SSD损失函数详解

def _l1_smooth_loss(self, y_true, y_pred):
    abs_loss = torch.abs(y_true - y_pred)
    sq_loss = 0.5 * (y_true - y_pred)**2
    l1_loss = torch.where(abs_loss < 1.0, sq_loss, abs_loss - 0.5)
    return torch.sum(l1_loss, -1)

def _softmax_loss(self, y_true, y_pred):
    y_pred = torch.clamp(y_pred, min=1e-7)
    softmax_loss = -torch.sum(y_true * torch.log(y_pred),
                              axis=-1)
    return softmax_loss

import math
from functools import partial

import torch
import torch.nn as nn


class MultiboxLoss(nn.Module):
    def __init__(self, num_classes, alpha=1.0, neg_pos_ratio=3.0,
                 background_label_id=0, negatives_for_hard=100.0):
        self.num_classes = num_classes
        self.alpha = alpha
        self.neg_pos_ratio = neg_pos_ratio
        if background_label_id != 0:
            raise Exception('Only 0 as background label id is supported')
        self.background_label_id = background_label_id
        self.negatives_for_hard = torch.FloatTensor([negatives_for_hard])[0]
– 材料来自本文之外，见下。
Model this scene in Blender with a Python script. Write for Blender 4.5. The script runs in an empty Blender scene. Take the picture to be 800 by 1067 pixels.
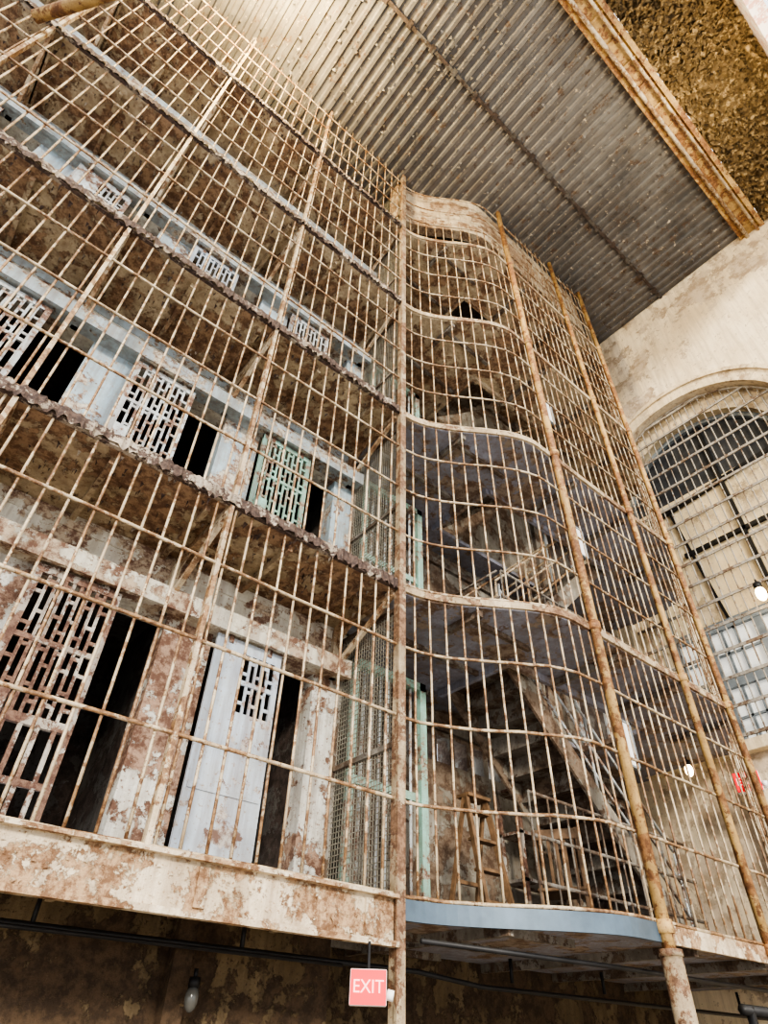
import bpy, math, random
from mathutils import Vector, Matrix
random.seed(7)
E=1.6          # eye height
H=2.4          # tier height
Z1=E+0.734     # first gallery floor
ZC=E+12.45     # ceiling
LV=[Z1+H*k for k in range(5)]
XE=8.8         # end wall
S=bpy.context.scene
try:
    S.view_settings.look='AgX - High Contrast'
except Exception: pass

# ---------------------------------------------------------------- materials
def newmat(name):
    m=bpy.data.materials.new(name); m.use_nodes=True
    nt=m.node_tree; b=nt.nodes['Principled BSDF']
    return m,nt,b
def noise(nt,co,scale,detail=6,rough=.6,dist=0.0):
    n=nt.nodes.new('ShaderNodeTexNoise'); n.inputs['Scale'].default_value=scale
    n.inputs['Detail'].default_value=detail; n.inputs['Roughness'].default_value=rough
    n.inputs['Distortion'].default_value=dist
    nt.links.new(co,n.inputs['Vector']); return n.outputs['Fac']
def ramp(nt,fac,p0,p1,c0=(0,0,0,1),c1=(1,1,1,1)):
    r=nt.nodes.new('ShaderNodeValToRGB'); r.color_ramp.elements[0].position=p0; r.color_ramp.elements[1].position=p1
    r.color_ramp.elements[0].color=c0; r.color_ramp.elements[1].color=c1
    nt.links.new(fac,r.inputs[0]); return r.outputs[0]
def mix(nt,fac,a,b,mode='MIX'):
    m=nt.nodes.new('ShaderNodeMixRGB'); m.blend_type=mode
    if isinstance(fac,(int,float)): m.inputs[0].default_value=fac
    else: nt.links.new(fac,m.inputs[0])
    for i,v in ((1,a),(2,b)):
        if isinstance(v,tuple): m.inputs[i].default_value=(*v[:3],1)
        else: nt.links.new(v,m.inputs[i])
    return m.outputs[0]
def coords(nt,scale=None):
    t=nt.nodes.new('ShaderNodeTexCoord'); o=t.outputs['Object']
    if scale:
        mp=nt.nodes.new('ShaderNodeMapping'); mp.inputs['Scale'].default_value=scale
        nt.links.new(o,mp.inputs[0]); return mp.outputs[0]
    return o
def peel(name,paint,under,rust,scale=5,amt=.46,rough=.75,bump=.5,dirt=.55,metal=0,dist=.15):
    m,nt,b=newmat(name); co=coords(nt); scale*=1.35
    f=noise(nt,co,scale,12,.74,dist)
    f2=noise(nt,co,scale*.33,4,.6)
    fm=nt.nodes.new('ShaderNodeMath'); fm.operation='MULTIPLY_ADD'; nt.links.new(f2,fm.inputs[0]); fm.inputs[1].default_value=.7
    fs=nt.nodes.new('ShaderNodeMath'); fs.operation='ADD'; nt.links.new(f,fs.inputs[0]); fs.inputs[1].default_value=-.35
    nt.links.new(fs.outputs[0],fm.inputs[2]); f=fm.outputs[0]
    mask=ramp(nt,f,amt-.01,amt+.012)
    u=mix(nt,ramp(nt,noise(nt,co,scale*2.3,8,.75),.44,.56),rust,under)
    pv=mix(nt,ramp(nt,noise(nt,co,scale*.6,8,.7),.35,.62),tuple(c*dirt*w for c,w in zip(paint,(1,.94,.85))),paint)
    st=ramp(nt,noise(nt,coords(nt,(9,9,.7)),1.6,7,.65),.36,.58)
    pv=mix(nt,.6,pv,mix(nt,st,tuple(x*.65+y*.28 for x,y in zip(rust,paint)),pv))
    col=mix(nt,mask,u,pv)
    # fine rust specks
    col=mix(nt,ramp(nt,noise(nt,co,scale*7,6,.7),.59,.63),col,tuple(x*.5+y*.5 for x,y in zip(rust,under)))
    nt.links.new(col,b.inputs['Base Color']); b.inputs['Roughness'].default_value=rough
    b.inputs['Metallic'].default_value=metal
    bp=nt.nodes.new('ShaderNodeBump'); bp.inputs['Strength'].default_value=bump; bp.inputs['Distance'].default_value=.02
    ad=nt.nodes.new('ShaderNodeMath'); ad.operation='MULTIPLY_ADD'
    nt.links.new(mask,ad.inputs[0]); ad.inputs[1].default_value=.6; nt.links.new(noise(nt,co,scale*6,5,.7),ad.inputs[2])
    nt.links.new(ad.outputs[0],bp.inputs['Height']); nt.links.new(bp.outputs[0],b.inputs['Normal'])
    return m
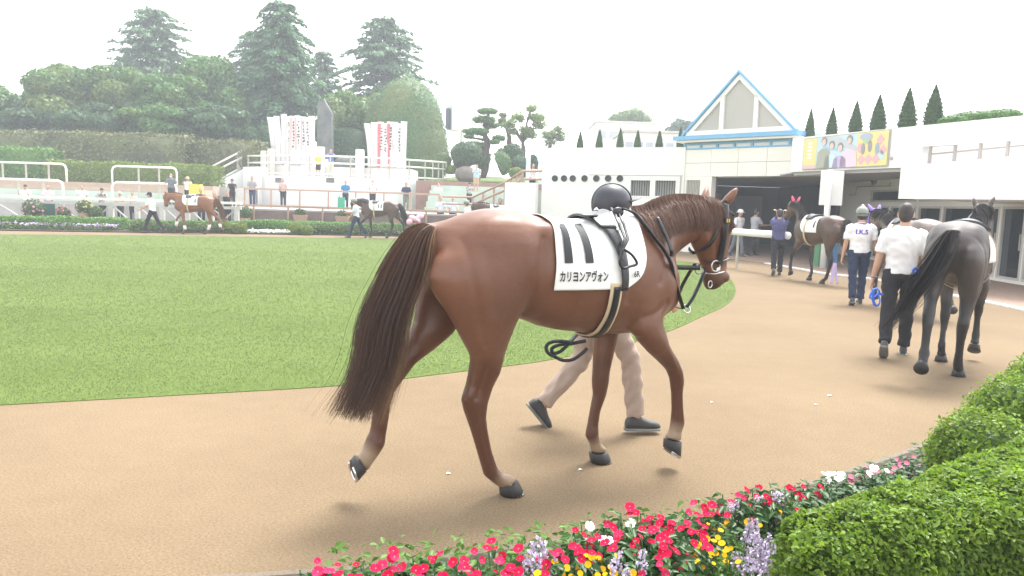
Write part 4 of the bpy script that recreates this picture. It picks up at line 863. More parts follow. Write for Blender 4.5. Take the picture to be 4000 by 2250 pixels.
for i, (px, lab) in enumerate(((1174, 'terracotta trough with a green plant on the brown wall'), (1338, 'terracotta trough behind the far handler'), (1560, 'terracotta trough behind the dark far horse tail'))):
    p = A(px, 835, 36.0); t = thing('planter_trough', lab, 'plant pot', (p.x, 36.0, .3), group='terracotta troughs')
    mb = MB(); mb.hexa([(p.x - .26, 35.85, .45), (p.x + .26, 35.85, .45), (p.x + .26, 36.2, .45), (p.x - .26, 36.2, .45), (p.x - .32, 35.8, .78), (p.x + .32, 35.8, .78), (p.x + .32, 36.25, .78), (p.x - .32, 36.25, .78)]); mb.build('trough', M_TERRA, t)
    mb = MB(); mb.box((p.x, 36.02, .225), (.5, .35, .45)); mb.build('base', M_BROWNW, t)
    bl = [(p.x, 36, .88, .3, .2, .2)]; P, N = ell_points(bl, 320, RNG, .2); foliage('foliage', P, N, .1, L_MIXED, t, .6, .9, core_of(bl, .6))
# ================================================================== HORSES
def coat(name, base, base2, sock, dark, leg=None, rough=0.42):
    if name in MATS: return MATS[name]
    m = bpy.data.materials.new(name); m.use_nodes = True; t = m.node_tree; b = t.nodes['Principled BSDF']
    tc = t.nodes.new('ShaderNodeTexCoord')
    n = t.nodes.new('ShaderNodeTexNoise'); n.inputs['Scale'].default_value = 3.2; n.inputs['Detail'].default_value = 4; t.links.new(tc.outputs['Object'], n.inputs['Vector'])
    r = t.nodes.new('ShaderNodeValToRGB'); r.color_ramp.elements[0].position = .32; r.color_ramp.elements[1].position = .68
    r.color_ramp.elements[0].color = (*base, 1); r.color_ramp.elements[1].color = (*base2, 1); t.links.new(n.outputs['Fac'], r.inputs[0]); col = r.outputs[0]
    for att, c in (('dark', dark), ('leg', leg), ('sock', sock)):
        if c is None: continue
        a = t.nodes.new('ShaderNodeAttribute'); a.attribute_name = att
        x = t.nodes.new('ShaderNodeMix'); x.data_type = 'RGBA'; x.inputs[7].default_value = (*c, 1)
        t.links.new(a.outputs['Fac'], x.inputs[0]); t.links.new(col, x.inputs[6]); col = x.outputs[2]
    # short hair grain
    n3 = t.nodes.new('ShaderNodeTexNoise'); n3.inputs['Scale'].default_value = 90; n3.inputs['Detail'].default_value = 3
    mp = t.nodes.new('ShaderNodeMapping'); mp.inputs['Scale'].default_value = (0.35, 1, 1); t.links.new(tc.outputs['Object'], mp.inputs[0]); t.links.new(mp.outputs[0], n3.inputs['Vector'])
    rr = t.nodes.new('ShaderNodeValToRGB'); rr.color_ramp.elements[0].color = (.84, .84, .84, 1); rr.color_ramp.elements[1].color = (1.1, 1.1, 1.1, 1); t.links.new(n3.outputs['Fac'], rr.inputs[0])
    x = t.nodes.new('ShaderNodeMix'); x.data_type = 'RGBA'; x.blend_type = 'MULTIPLY'; x.inputs[0].default_value = 1; t.links.new(col, x.inputs[6]); t.links.new(rr.outputs[0], x.inputs[7])
    t.links.new(x.outputs[2], b.inputs['Base Color'])
    b.inputs['Roughness'].default_value = rough; b.inputs['Specular IOR Level'].default_value = 0.45
    b.inputs['Sheen Weight'].default_value = 0.03
    rn = t.nodes.new('ShaderNodeTexNoise'); rn.inputs['Scale'].default_value = 7; rn.inputs['Detail'].default_value = 5; t.links.new(tc.outputs['Object'], rn.inputs['Vector']); rm = t.nodes.new('ShaderNodeMapRange'); rm.inputs[1].default_value = .3; rm.inputs[2].default_value = .7; rm.inputs[3].default_value = rough - .08; rm.inputs[4].default_value = rough + .14; t.links.new(rn.outputs['Fac'], rm.inputs[0]); t.links.new(rm.outputs[0], b.inputs['Roughness'])
    n2 = t.nodes.new('ShaderNodeTexNoise'); n2.inputs['Scale'].default_value = 14; n2.inputs['Detail'].default_value = 3; t.links.new(tc.outputs['Object'], n2.inputs['Vector'])
    bp = t.nodes.new('ShaderNodeBump'); bp.inputs['Strength'].default_value = .25; bp.inputs['Distance'].default_value = .012; t.links.new(n2.outputs['Fac'], bp.inputs['Height']); t.links.new(bp.outputs[0], b.inputs['Normal'])
    MATS[name] = m; return m

TRUNK = [(-.49, 1.455, 1.33, .03, 0), (-.46, 1.48, 1.22, .08, 0), (-.40, 1.506, 1.12, .155, .1), (-.32, 1.540, 1.08, .215, .15), (-.2, 1.576, 1.06, .258, .15), (-.08, 1.587, 1.03, .265, .12),
         (.05, 1.568, .975, .250, .05), (.17, 1.538, .928, .258, .0), (.30, 1.520, .898, .280, 0), (.45, 1.517, .878, .285, .0), (.58, 1.545, .864, .272, .15), (.70, 1.590, .855, .25, .35),
         (.80, 1.585, .855, .235, .4), (.90, 1.53, .875, .22, .25), (1.0, 1.44, .92, .195, .1), (1.07, 1.33, .99, .15, 0), (1.105, 1.22, 1.05, .08, 0)]
NECK = [((.74, 1.59), (1.06, 1.04), .19), ((.84, 1.592), (1.085, 1.16), .158), ((.94, 1.625), (1.095, 1.265), .122), ((1.07, 1.663), (1.125, 1.315), .098), ((1.20, 1.672), (1.175, 1.352), .084), ((1.33, 1.665), (1.235, 1.39), .08), ((1.43, 1.655), (1.29, 1.43), .078)]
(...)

    def _l1_smooth_loss(self, y_true, y_pred):
        abs_loss = torch.abs(y_true - y_pred)
        sq_loss = 0.5 * (y_true - y_pred)**2
        l1_loss = torch.where(abs_loss < 1.0, sq_loss, abs_loss - 0.5)
        return torch.sum(l1_loss, -1)

    def _softmax_loss(self, y_true, y_pred):
        y_pred = torch.clamp(y_pred, min=1e-7)
        softmax_loss = -torch.sum(y_true * torch.log(y_pred),
                                  axis=-1)
        return softmax_loss

    def forward(self, y_true, y_pred):
        # --------------------------------------------- #
        #   y_true batch_size, 8732, 4 + self.num_classes + 1
        #   y_pred batch_size, 8732, 4 + self.num_classes
        # --------------------------------------------- #
        num_boxes = y_true.size()[1]
        y_pred = torch.cat([y_pred[0], nn.Softmax(-1)(y_pred[1])], dim=-1)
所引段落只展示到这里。